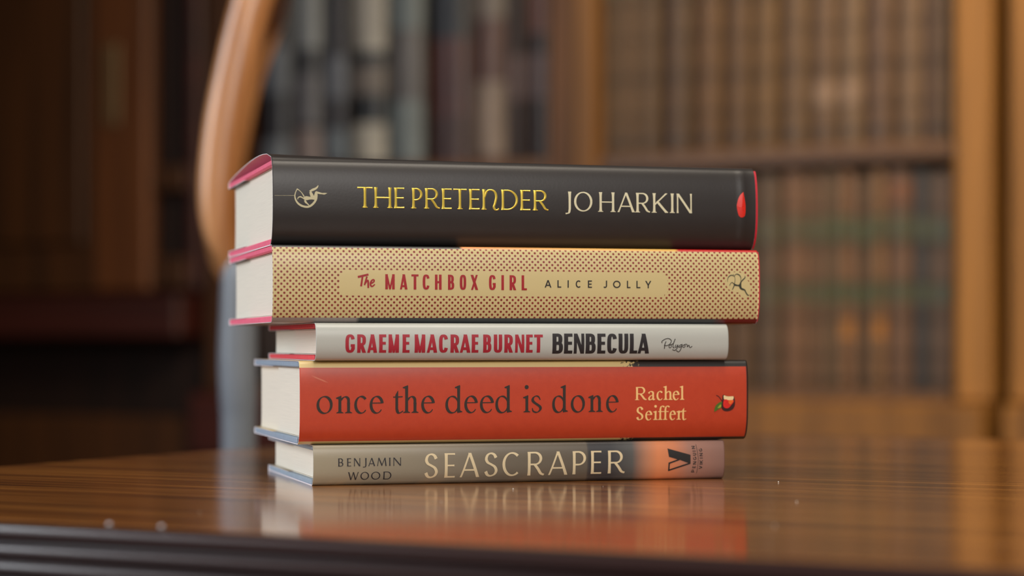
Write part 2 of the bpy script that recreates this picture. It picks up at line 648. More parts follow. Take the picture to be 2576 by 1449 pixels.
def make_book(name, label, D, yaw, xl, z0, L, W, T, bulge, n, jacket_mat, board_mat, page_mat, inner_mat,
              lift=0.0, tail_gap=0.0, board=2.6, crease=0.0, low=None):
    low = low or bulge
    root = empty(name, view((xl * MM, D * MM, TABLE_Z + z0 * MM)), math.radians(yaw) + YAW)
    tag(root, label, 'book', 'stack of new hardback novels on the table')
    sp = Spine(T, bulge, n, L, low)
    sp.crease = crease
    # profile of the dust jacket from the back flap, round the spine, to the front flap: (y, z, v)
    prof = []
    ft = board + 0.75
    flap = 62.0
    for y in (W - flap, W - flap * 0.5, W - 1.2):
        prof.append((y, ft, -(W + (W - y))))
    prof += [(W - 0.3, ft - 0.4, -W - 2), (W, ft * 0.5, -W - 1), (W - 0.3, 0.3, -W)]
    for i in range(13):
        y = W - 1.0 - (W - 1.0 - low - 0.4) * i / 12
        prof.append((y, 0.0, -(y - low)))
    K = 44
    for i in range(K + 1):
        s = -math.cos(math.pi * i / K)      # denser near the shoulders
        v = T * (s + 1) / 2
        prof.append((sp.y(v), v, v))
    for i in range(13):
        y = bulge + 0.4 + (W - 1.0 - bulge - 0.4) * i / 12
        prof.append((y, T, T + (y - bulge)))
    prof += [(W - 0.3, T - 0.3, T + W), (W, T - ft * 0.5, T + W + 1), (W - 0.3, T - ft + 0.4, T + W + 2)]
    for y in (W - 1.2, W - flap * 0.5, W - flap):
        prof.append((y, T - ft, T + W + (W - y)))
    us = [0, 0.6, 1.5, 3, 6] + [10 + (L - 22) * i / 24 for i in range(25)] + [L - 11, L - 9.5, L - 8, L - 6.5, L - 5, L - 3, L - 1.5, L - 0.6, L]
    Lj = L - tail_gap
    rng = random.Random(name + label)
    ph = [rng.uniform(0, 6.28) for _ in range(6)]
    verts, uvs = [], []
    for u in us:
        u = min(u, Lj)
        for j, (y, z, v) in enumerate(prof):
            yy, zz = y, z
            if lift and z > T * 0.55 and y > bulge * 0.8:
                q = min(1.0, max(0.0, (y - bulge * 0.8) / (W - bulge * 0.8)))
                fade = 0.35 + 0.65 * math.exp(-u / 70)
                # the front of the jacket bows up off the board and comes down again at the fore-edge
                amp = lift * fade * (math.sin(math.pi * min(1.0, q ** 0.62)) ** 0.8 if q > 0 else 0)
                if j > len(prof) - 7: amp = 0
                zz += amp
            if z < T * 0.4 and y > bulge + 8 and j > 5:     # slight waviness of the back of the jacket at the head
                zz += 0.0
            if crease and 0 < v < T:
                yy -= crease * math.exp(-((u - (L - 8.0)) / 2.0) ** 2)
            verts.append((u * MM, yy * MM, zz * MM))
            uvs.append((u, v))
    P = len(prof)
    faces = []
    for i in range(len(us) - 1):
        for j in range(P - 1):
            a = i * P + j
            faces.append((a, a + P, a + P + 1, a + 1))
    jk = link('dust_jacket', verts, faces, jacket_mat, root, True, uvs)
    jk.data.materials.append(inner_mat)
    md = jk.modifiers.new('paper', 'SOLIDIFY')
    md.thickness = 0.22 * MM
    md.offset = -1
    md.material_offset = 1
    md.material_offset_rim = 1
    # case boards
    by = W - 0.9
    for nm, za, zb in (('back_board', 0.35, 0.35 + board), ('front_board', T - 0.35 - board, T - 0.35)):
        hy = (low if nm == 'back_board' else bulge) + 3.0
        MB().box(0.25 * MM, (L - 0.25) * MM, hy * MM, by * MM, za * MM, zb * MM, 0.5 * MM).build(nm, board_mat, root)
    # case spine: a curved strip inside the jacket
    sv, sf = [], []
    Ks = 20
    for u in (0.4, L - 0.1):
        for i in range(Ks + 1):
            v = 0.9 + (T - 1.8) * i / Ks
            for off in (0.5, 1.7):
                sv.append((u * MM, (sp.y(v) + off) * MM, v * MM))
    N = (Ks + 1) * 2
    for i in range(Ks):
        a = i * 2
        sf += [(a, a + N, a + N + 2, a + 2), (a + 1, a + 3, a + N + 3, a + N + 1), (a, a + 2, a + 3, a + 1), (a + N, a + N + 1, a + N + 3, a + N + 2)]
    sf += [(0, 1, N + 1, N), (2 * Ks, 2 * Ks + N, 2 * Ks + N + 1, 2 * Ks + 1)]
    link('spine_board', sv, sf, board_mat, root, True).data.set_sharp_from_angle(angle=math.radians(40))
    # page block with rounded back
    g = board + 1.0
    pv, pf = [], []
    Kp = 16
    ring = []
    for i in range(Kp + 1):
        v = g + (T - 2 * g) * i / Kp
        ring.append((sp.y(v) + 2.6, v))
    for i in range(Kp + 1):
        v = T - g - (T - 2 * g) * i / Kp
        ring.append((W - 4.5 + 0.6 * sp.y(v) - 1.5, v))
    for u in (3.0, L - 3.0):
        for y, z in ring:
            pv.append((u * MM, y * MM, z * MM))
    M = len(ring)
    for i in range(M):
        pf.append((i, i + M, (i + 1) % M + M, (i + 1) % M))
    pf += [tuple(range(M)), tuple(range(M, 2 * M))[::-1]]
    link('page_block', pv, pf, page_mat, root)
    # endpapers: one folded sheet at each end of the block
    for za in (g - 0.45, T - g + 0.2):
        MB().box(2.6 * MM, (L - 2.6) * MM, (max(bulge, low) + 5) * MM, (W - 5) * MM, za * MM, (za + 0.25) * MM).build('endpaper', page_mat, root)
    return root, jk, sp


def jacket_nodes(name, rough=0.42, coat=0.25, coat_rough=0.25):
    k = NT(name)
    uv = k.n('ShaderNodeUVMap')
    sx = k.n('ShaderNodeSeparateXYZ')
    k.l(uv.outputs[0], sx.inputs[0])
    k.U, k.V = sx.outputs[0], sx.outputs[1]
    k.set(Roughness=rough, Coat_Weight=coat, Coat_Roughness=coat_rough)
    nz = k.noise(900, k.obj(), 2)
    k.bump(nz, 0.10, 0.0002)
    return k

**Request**
Omit the pictures and give the material again, exactly and in full.

**Written answer**
Write part 2 of the bpy script that recreates this picture. It picks up at line 648. More parts follow. Take the picture to be 2576 by 1449 pixels.
def make_book(name, label, D, yaw, xl, z0, L, W, T, bulge, n, jacket_mat, board_mat, page_mat, inner_mat,
              lift=0.0, tail_gap=0.0, board=2.6, crease=0.0, low=None):
    low = low or bulge
    root = empty(name, view((xl * MM, D * MM, TABLE_Z + z0 * MM)), math.radians(yaw) + YAW)
    tag(root, label, 'book', 'stack of new hardback novels on the table')
    sp = Spine(T, bulge, n, L, low)
    sp.crease = crease
    # profile of the dust jacket from the back flap, round the spine, to the front flap: (y, z, v)
    prof = []
    ft = board + 0.75
    flap = 62.0
    for y in (W - flap, W - flap * 0.5, W - 1.2):
        prof.append((y, ft, -(W + (W - y))))
    prof += [(W - 0.3, ft - 0.4, -W - 2), (W, ft * 0.5, -W - 1), (W - 0.3, 0.3, -W)]
    for i in range(13):
        y = W - 1.0 - (W - 1.0 - low - 0.4) * i / 12
        prof.append((y, 0.0, -(y - low)))
    K = 44
    for i in range(K + 1):
        s = -math.cos(math.pi * i / K)      # denser near the shoulders
        v = T * (s + 1) / 2
        prof.append((sp.y(v), v, v))
    for i in range(13):
        y = bulge + 0.4 + (W - 1.0 - bulge - 0.4) * i / 12
        prof.append((y, T, T + (y - bulge)))
    prof += [(W - 0.3, T - 0.3, T + W), (W, T - ft * 0.5, T + W + 1), (W - 0.3, T - ft + 0.4, T + W + 2)]
    for y in (W - 1.2, W - flap * 0.5, W - flap):
        prof.append((y, T - ft, T + W + (W - y)))
    us = [0, 0.6, 1.5, 3, 6] + [10 + (L - 22) * i / 24 for i in range(25)] + [L - 11, L - 9.5, L - 8, L - 6.5, L - 5, L - 3, L - 1.5, L - 0.6, L]
    Lj = L - tail_gap
    rng = random.Random(name + label)
    ph = [rng.uniform(0, 6.28) for _ in range(6)]
    verts, uvs = [], []
    for u in us:
        u = min(u, Lj)
        for j, (y, z, v) in enumerate(prof):
            yy, zz = y, z
            if lift and z > T * 0.55 and y > bulge * 0.8:
                q = min(1.0, max(0.0, (y - bulge * 0.8) / (W - bulge * 0.8)))
                fade = 0.35 + 0.65 * math.exp(-u / 70)
                # the front of the jacket bows up off the board and comes down again at the fore-edge
                amp = lift * fade * (math.sin(math.pi * min(1.0, q ** 0.62)) ** 0.8 if q > 0 else 0)
                if j > len(prof) - 7: amp = 0
                zz += amp
            if z < T * 0.4 and y > bulge + 8 and j > 5:     # slight waviness of the back of the jacket at the head
                zz += 0.0
            if crease and 0 < v < T:
                yy -= crease * math.exp(-((u - (L - 8.0)) / 2.0) ** 2)
            verts.append((u * MM, yy * MM, zz * MM))
            uvs.append((u, v))
    P = len(prof)
    faces = []
    for i in range(len(us) - 1):
        for j in range(P - 1):
            a = i * P + j
            faces.append((a, a + P, a + P + 1, a + 1))
    jk = link('dust_jacket', verts, faces, jacket_mat, root, True, uvs)
    jk.data.materials.append(inner_mat)
    md = jk.modifiers.new('paper', 'SOLIDIFY')
    md.thickness = 0.22 * MM
    md.offset = -1
    md.material_offset = 1
    md.material_offset_rim = 1
    # case boards
    by = W - 0.9
    for nm, za, zb in (('back_board', 0.35, 0.35 + board), ('front_board', T - 0.35 - board, T - 0.35)):
        hy = (low if nm == 'back_board' else bulge) + 3.0
        MB().box(0.25 * MM, (L - 0.25) * MM, hy * MM, by * MM, za * MM, zb * MM, 0.5 * MM).build(nm, board_mat, root)
    # case spine: a curved strip inside the jacket
    sv, sf = [], []
    Ks = 20
    for u in (0.4, L - 0.1):
        for i in range(Ks + 1):
            v = 0.9 + (T - 1.8) * i / Ks
            for off in (0.5, 1.7):
                sv.append((u * MM, (sp.y(v) + off) * MM, v * MM))
    N = (Ks + 1) * 2
    for i in range(Ks):
        a = i * 2
        sf += [(a, a + N, a + N + 2, a + 2), (a + 1, a + 3, a + N + 3, a + N + 1), (a, a + 2, a + 3, a + 1), (a + N, a + N + 1, a + N + 3, a + N + 2)]
    sf += [(0, 1, N + 1, N), (2 * Ks, 2 * Ks + N, 2 * Ks + N + 1, 2 * Ks + 1)]
    link('spine_board', sv, sf, board_mat, root, True).data.set_sharp_from_angle(angle=math.radians(40))
    # page block with rounded back
    g = board + 1.0
    pv, pf = [], []
    Kp = 16
    ring = []
    for i in range(Kp + 1):
        v = g + (T - 2 * g) * i / Kp
        ring.append((sp.y(v) + 2.6, v))
    for i in range(Kp + 1):
        v = T - g - (T - 2 * g) * i / Kp
        ring.append((W - 4.5 + 0.6 * sp.y(v) - 1.5, v))
    for u in (3.0, L - 3.0):
        for y, z in ring:
            pv.append((u * MM, y * MM, z * MM))
    M = len(ring)
    for i in range(M):
        pf.append((i, i + M, (i + 1) % M + M, (i + 1) % M))
    pf += [tuple(range(M)), tuple(range(M, 2 * M))[::-1]]
    link('page_block', pv, pf, page_mat, root)
    # endpapers: one folded sheet at each end of the block
    for za in (g - 0.45, T - g + 0.2):
        MB().box(2.6 * MM, (L - 2.6) * MM, (max(bulge, low) + 5) * MM, (W - 5) * MM, za * MM, (za + 0.25) * MM).build('endpaper', page_mat, root)
    return root, jk, sp


def jacket_nodes(name, rough=0.42, coat=0.25, coat_rough=0.25):
    k = NT(name)
    uv = k.n('ShaderNodeUVMap')
    sx = k.n('ShaderNodeSeparateXYZ')
    k.l(uv.outputs[0], sx.inputs[0])
    k.U, k.V = sx.outputs[0], sx.outputs[1]
    k.set(Roughness=rough, Coat_Weight=coat, Coat_Roughness=coat_rough)
    nz = k.noise(900, k.obj(), 2)
    k.bump(nz, 0.10, 0.0002)
    return k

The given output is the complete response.